NEULICH fuhr ich am späten Nachmittag mit der S-Bahn von Berlin nach Potsdam. Ich war müde und froh, einen Sitzplatz gefunden zu haben. Doch ein kleiner Junge im Kinderwagen und im Dauerschreimodus ließ mich kurz überlegen, ob ich das Abteil wechsele. Der Mutter schien das Weinen weniger auszumachen. Sie telefonierte und schaute über alle fragenden Blicke der Mitreisenden stoisch hinweg. Schließlich erhob sich ein junger Mann, Mitte 30, von seinem Platz, ging zu dem Kind und sprach es freundlich an. Der Junge machte große Augen und vergaß vor Schreck sein Weinen. Keine zwei Minuten später war er eingeschlafen. Die Mutter hörte auf zu telefonieren. Und lächelte. Ob sie überhaupt jemand in der Leitung gehabt hatte?
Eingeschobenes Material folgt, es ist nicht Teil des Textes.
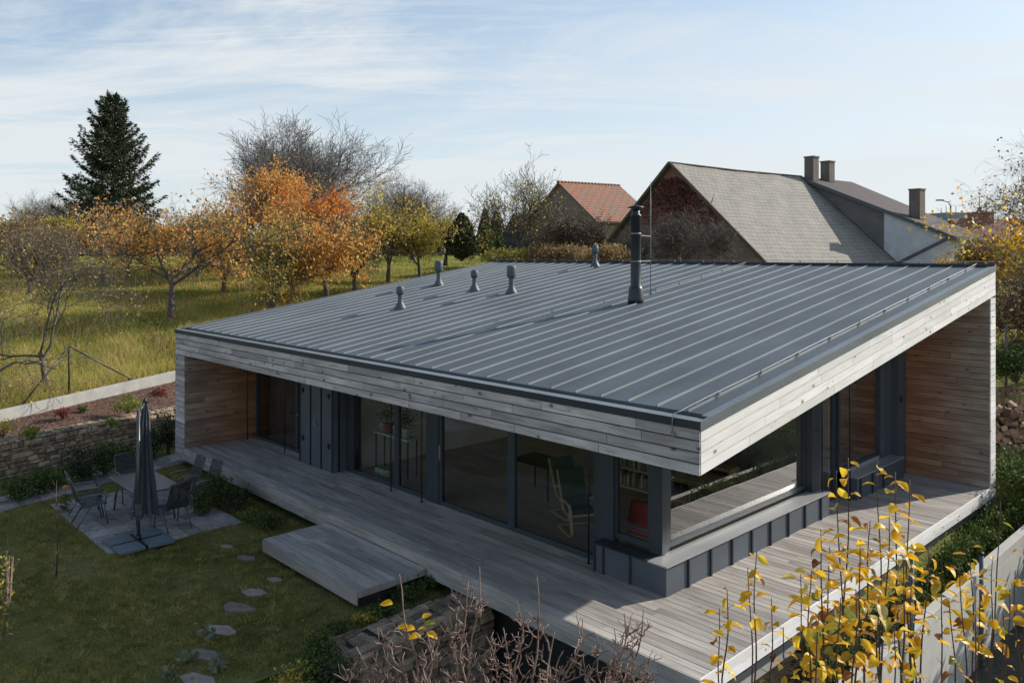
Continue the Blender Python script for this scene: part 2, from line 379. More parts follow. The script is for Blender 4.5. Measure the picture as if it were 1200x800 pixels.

Geschichten solcher Art erlebt jeder, doch die wenigsten schreiben sie auf. Ich hätte es auch nicht getan, wäre mir nicht das Buch NEULICH IN BERLIN in die Hand gefallen.
Darin berichtet der Kolumnist der „Berliner Zeitung“, Torsten Harmsen, „Kurioses aus dem Hauptstadt-Kaff“. Auch er erlebte in der Bahn so mancherlei wunderliche Geschichten: so als zwei beschwipste Frauen ihm, dem halb Schlafenden, aus voller Kehle ein Gute-Nacht-Lied sangen: „Der Mond ist aufgegangen“. Leider musste er in Ostkreuz raus. Aber auch in der Kantine, in der Muckibude, beim Altentreff oder im Sanitätshaus sammelte er Anekdoten ein, die dem Kern des Berliners auf den Leib rücken. Man muss ihnen nur richtig zuhören. Und sie so kurzweilig aufschreiben wie Torsten Harmsen.
Bei seinem Ausflug nach Sanssouci kommt er zum Beispiel ins Nachdenken über Maikäfer, als er einem Berliner Bengel dabei zusieht, wie der statt auf die Schlösser auf einen toten Käfer starrt und an ihm herumstochert. Die Eltern warnen ihren Spross vor diesem „Hoscher“. „Bloß die Finger weg. Wer weeß, wejen wat der dot is. Vielleicht kommt det Vieh aus Asien“. Nein, klärt der Autor den Leser schließlich auf: Es war nur ein Maikäfer. Aber wer kennt den schon noch?! Torsten Harmsen hat Glück: Er hat eine große Familie, auch älteren Kalibers, und die helfen ihm auf die Sprünge mit Wissen aus dem Altertum. Dass man zum Beispiel bis ins 20. Jahrhundert noch Suppen aus Maikäfern kochte. Und das Internet liefert prompt das Rezept dazu. Man nehme 30 Maikäfer, röste sie ohne Flügel und Beine in Butter an und gare sie dann in Brühe. Wenn das keine Wissensverzahnung ist!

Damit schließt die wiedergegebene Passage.